In der Nacht vom 3. auf den 4. Dezember 1943 wurden alle Leipziger Theater bei einem Luftangriff zerstört. Am Nachmittag des 3. Dezembers war noch Wagners «Walküre» mit dem Feuerzauber am Ende aufgeführt worden …
Als neuerliches Provisorium über das Kriegsende hinaus diente das Variete-Theater «Dreilinden». 1960 schliesslich wurde das «Neue Leipziger Opernhaus» auf dem Augustplatz zu DDR-Zeiten eingeweiht. Das Gewandhausorchester spielte Beethovens «Fünfte», David Oistrach trat mit dem Violinkonzert von Brahms auf. Am nächsten Tag eröffneten Wagners «Meistersinger» den Reigen der vielen Opern, die seither auf dieser Bühne gespielt wurden und werden …
1990, nach der «Wende», der friedlichen Revolution, die zuvor in Leipzig ihren Ursprung hatte, bekam die Oper Leipzig mit dem Dresdner Komponisten Udo Zimmermann einen engagierten, neuen Intendanten, der die Oper Leipzig auch musikalisch aufmöbelte und ins 21. Jahrhundert führte.

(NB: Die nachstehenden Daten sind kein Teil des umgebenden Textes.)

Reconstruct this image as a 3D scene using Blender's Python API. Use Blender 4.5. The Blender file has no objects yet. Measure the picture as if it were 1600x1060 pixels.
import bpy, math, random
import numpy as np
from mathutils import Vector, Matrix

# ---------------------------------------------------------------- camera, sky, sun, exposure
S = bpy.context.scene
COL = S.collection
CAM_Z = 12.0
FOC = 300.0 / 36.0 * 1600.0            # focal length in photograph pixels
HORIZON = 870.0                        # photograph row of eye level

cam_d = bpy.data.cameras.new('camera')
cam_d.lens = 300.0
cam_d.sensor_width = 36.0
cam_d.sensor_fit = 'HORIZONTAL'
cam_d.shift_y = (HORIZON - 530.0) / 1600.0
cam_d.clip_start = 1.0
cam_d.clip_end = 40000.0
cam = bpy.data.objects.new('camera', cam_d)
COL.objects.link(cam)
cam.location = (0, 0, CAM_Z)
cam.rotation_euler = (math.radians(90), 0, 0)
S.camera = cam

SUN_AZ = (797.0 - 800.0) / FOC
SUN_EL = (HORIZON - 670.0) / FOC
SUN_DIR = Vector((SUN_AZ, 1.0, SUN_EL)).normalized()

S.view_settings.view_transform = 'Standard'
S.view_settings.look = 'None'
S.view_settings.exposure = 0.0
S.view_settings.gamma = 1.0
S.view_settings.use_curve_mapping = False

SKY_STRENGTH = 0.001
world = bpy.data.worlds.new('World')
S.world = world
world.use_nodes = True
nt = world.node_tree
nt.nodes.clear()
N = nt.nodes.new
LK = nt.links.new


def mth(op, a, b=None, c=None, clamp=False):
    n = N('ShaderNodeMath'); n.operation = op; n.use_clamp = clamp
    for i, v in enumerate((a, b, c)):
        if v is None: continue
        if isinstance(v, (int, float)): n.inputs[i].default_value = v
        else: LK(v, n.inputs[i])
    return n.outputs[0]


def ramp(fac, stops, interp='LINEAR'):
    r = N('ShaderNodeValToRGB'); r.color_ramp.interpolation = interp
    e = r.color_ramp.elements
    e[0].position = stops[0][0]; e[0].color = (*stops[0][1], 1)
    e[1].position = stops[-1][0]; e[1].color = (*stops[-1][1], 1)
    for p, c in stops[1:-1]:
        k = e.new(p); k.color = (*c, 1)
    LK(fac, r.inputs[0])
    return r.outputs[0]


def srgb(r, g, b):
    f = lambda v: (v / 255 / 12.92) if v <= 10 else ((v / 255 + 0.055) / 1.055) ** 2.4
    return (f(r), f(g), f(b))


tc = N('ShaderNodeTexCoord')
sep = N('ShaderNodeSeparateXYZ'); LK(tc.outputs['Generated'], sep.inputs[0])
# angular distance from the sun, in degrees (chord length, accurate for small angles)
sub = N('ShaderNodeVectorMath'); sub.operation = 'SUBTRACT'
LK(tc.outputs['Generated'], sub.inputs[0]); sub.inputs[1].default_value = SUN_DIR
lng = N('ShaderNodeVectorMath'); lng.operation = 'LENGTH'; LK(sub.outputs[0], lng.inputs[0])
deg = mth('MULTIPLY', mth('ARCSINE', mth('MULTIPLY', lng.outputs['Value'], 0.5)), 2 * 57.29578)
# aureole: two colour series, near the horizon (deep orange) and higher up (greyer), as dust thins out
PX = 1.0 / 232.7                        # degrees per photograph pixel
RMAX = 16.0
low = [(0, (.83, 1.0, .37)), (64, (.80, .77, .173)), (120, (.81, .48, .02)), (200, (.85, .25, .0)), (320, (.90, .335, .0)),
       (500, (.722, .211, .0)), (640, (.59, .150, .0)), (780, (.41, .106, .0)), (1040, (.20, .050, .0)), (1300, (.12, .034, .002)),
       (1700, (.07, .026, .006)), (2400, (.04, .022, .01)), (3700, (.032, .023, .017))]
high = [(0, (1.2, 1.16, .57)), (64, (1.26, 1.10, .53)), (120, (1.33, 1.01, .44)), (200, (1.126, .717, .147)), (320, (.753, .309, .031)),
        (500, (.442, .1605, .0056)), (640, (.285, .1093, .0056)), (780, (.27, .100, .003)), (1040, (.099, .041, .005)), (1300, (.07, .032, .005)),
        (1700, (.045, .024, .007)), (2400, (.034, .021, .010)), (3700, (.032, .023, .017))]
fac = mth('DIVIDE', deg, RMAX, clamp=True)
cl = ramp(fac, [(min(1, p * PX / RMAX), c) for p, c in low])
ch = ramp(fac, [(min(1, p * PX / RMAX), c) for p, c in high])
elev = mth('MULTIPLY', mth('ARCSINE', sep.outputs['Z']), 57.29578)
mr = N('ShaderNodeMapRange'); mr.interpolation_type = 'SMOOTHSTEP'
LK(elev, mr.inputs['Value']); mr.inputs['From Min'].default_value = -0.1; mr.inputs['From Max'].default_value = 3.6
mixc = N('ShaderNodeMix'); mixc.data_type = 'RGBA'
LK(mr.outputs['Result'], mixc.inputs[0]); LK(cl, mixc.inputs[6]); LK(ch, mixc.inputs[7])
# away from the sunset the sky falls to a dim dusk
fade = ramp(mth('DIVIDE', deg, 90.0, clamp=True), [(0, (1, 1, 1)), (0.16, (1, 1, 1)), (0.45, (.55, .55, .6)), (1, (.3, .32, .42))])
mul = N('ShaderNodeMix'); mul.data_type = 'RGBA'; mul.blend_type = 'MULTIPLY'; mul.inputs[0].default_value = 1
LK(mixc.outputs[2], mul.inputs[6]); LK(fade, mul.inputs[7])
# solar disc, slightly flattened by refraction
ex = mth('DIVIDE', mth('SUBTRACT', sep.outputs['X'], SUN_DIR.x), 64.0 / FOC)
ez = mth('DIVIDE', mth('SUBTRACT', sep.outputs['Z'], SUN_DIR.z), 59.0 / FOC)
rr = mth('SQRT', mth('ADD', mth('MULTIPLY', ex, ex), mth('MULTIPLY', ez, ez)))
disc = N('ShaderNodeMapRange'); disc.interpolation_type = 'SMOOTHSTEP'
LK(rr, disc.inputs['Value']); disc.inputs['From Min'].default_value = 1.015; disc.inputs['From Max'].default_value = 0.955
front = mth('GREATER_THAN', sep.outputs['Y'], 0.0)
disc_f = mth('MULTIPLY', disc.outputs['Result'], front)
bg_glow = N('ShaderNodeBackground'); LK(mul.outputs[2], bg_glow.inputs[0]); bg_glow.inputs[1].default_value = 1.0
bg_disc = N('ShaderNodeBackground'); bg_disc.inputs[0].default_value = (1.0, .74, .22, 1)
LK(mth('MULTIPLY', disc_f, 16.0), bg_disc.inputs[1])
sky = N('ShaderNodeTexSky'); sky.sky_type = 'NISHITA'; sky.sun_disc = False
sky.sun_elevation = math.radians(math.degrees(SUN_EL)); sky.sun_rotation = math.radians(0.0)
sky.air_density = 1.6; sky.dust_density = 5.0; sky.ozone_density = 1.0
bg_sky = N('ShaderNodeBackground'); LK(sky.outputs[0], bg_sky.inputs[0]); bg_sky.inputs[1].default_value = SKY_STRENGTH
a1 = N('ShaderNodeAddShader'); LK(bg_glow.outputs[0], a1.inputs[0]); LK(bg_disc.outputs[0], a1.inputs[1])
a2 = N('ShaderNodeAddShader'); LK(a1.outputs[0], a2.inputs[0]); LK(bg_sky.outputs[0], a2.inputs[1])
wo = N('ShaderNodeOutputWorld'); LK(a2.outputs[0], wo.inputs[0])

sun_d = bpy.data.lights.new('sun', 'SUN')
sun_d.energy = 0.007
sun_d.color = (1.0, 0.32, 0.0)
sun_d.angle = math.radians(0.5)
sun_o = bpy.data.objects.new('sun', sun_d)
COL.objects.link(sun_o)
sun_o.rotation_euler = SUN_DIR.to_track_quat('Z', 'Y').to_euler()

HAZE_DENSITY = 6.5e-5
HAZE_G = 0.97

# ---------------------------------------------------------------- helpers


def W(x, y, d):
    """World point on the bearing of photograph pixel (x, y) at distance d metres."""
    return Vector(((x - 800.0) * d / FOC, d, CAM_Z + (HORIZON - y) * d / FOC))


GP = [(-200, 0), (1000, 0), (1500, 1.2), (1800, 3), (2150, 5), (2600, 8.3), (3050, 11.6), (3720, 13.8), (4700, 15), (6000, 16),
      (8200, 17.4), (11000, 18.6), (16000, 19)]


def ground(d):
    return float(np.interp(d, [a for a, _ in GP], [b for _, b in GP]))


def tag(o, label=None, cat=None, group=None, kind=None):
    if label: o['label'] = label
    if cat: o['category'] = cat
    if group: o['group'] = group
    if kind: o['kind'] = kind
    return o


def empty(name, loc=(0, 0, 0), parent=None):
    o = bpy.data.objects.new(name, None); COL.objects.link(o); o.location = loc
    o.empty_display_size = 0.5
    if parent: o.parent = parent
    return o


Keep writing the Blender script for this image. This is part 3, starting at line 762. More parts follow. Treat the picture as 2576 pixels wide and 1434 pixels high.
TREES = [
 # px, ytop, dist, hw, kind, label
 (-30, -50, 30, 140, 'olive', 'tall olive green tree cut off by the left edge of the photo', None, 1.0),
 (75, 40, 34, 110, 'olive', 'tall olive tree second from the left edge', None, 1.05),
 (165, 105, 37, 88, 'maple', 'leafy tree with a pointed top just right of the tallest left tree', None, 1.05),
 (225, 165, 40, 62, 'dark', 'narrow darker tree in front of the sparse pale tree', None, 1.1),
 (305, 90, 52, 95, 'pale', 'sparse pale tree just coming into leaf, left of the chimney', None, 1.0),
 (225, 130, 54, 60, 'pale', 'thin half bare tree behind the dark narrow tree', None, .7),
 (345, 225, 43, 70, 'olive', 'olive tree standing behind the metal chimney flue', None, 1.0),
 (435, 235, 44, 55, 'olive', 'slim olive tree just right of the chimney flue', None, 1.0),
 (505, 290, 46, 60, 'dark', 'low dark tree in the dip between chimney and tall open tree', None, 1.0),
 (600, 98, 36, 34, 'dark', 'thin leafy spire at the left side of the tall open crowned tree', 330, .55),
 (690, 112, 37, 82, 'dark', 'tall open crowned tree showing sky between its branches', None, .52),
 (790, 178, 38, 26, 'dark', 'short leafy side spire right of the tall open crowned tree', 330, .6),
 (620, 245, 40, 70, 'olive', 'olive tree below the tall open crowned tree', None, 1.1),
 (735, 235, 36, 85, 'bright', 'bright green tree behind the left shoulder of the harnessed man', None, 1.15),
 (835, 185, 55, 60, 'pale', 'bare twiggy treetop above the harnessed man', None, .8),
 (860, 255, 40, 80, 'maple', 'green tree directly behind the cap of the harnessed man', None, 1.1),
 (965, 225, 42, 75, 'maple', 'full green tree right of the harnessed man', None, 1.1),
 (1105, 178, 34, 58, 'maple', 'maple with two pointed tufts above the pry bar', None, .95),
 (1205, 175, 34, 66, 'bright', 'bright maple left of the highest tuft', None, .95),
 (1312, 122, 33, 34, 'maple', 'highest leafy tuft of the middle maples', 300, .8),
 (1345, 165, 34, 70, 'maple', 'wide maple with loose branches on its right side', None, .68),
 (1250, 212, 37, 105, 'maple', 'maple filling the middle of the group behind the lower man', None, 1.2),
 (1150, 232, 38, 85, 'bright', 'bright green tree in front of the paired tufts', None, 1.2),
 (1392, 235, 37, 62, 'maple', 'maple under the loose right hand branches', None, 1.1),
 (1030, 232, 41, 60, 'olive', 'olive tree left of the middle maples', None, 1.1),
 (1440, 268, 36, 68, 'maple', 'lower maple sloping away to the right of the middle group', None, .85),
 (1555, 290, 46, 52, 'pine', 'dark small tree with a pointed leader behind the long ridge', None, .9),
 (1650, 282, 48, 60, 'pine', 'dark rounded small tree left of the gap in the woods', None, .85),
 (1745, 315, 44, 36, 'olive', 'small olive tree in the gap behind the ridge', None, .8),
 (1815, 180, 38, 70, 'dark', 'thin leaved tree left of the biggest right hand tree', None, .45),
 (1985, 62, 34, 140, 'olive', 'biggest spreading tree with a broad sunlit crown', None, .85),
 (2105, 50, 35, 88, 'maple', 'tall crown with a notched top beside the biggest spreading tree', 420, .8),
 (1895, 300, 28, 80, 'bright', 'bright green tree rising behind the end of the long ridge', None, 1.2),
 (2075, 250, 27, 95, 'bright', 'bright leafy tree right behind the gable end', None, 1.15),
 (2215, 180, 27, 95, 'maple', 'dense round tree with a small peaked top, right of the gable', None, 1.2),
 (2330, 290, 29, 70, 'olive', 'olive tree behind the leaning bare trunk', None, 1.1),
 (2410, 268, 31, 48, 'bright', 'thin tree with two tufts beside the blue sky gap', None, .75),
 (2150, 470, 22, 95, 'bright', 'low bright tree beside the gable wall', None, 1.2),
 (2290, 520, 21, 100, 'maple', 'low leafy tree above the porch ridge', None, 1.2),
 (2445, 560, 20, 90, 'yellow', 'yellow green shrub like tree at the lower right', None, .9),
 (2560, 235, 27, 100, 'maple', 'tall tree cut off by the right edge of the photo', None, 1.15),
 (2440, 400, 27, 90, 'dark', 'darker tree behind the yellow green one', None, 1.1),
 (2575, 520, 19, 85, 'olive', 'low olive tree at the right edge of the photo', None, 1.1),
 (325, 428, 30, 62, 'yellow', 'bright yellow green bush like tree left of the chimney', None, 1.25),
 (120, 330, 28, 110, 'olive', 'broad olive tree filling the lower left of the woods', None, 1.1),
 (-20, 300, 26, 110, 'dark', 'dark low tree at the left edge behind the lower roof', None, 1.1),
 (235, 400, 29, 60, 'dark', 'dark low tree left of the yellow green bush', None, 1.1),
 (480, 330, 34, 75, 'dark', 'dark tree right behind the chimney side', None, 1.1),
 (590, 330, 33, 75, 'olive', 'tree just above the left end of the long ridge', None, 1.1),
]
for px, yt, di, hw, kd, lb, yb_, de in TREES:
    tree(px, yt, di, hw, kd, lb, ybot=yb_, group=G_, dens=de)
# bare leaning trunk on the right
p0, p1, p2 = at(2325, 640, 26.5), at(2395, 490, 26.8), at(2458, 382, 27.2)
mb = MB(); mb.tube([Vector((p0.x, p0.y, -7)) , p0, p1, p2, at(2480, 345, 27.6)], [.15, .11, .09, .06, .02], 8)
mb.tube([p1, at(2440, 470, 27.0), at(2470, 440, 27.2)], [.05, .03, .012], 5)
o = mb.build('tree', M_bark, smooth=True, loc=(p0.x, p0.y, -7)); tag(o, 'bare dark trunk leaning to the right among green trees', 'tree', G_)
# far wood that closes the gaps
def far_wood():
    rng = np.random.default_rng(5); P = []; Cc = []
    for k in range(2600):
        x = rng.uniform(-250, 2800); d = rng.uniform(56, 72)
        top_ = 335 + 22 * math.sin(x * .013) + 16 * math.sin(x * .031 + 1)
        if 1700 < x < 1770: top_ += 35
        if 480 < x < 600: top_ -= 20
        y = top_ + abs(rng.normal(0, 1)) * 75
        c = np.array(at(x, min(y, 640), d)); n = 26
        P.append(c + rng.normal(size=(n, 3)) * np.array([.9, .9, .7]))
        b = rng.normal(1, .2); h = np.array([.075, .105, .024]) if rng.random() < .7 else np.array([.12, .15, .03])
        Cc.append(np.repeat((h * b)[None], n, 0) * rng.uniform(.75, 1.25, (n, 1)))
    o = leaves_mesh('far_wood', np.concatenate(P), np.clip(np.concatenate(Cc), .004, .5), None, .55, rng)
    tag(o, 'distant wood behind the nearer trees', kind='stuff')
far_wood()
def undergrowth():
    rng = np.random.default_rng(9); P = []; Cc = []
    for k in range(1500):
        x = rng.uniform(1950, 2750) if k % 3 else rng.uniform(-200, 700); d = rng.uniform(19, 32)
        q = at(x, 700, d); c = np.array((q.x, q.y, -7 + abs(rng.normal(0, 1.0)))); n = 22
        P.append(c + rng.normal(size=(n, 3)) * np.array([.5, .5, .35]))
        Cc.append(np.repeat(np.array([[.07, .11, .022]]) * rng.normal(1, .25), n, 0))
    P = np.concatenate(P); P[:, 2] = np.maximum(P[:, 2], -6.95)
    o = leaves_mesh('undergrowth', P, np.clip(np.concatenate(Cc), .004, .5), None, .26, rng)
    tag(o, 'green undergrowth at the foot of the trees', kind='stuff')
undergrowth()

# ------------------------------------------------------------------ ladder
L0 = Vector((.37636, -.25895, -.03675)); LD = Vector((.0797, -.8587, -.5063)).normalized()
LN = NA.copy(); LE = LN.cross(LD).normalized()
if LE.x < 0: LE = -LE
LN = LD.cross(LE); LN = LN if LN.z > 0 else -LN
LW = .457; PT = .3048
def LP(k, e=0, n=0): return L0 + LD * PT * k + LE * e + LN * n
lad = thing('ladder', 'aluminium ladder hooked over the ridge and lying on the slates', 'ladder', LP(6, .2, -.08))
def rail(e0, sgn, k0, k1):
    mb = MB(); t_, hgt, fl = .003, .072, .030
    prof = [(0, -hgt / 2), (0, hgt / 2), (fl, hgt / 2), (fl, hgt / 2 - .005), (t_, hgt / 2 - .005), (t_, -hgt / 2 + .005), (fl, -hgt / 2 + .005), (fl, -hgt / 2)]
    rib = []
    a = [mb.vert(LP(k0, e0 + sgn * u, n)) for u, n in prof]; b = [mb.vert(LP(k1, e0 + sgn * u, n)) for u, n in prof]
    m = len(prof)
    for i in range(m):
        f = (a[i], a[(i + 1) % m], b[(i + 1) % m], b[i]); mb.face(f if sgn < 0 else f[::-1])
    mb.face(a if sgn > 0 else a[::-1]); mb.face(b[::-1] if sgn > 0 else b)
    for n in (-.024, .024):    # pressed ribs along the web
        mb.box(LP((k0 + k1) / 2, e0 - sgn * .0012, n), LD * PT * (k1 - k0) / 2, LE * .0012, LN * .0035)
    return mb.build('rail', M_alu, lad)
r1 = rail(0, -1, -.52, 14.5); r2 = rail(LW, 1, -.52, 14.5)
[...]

325 Jahre Operngeschichte. 325 Jahre auf und ab. 325 Jahre Bürgertheater. Und heute? Ein Opernhaus, das seinen Platz unter den grossen internationalen Häusern gefunden hat und sich im Juni selbst feiert – und feiern lässt. Mit einem gewissen Stolz führt man Wagners «Ring» auf und weist darauf hin, dass die Oper Leipzig weltweit die einzige ist, die alle Werke Wagners im aktuellen Repertoire hat. Ulf Schirmer, Intendant und Dirigent des Hauses, präsentiert ausserdem eine Neuinszenierung von Alban Bergs «Lulu», einen Klassiker der Moderne, der für Tradition und Innovation stehen soll. So wie es schon in den vergangenen 325 Jahren in Leipzig war.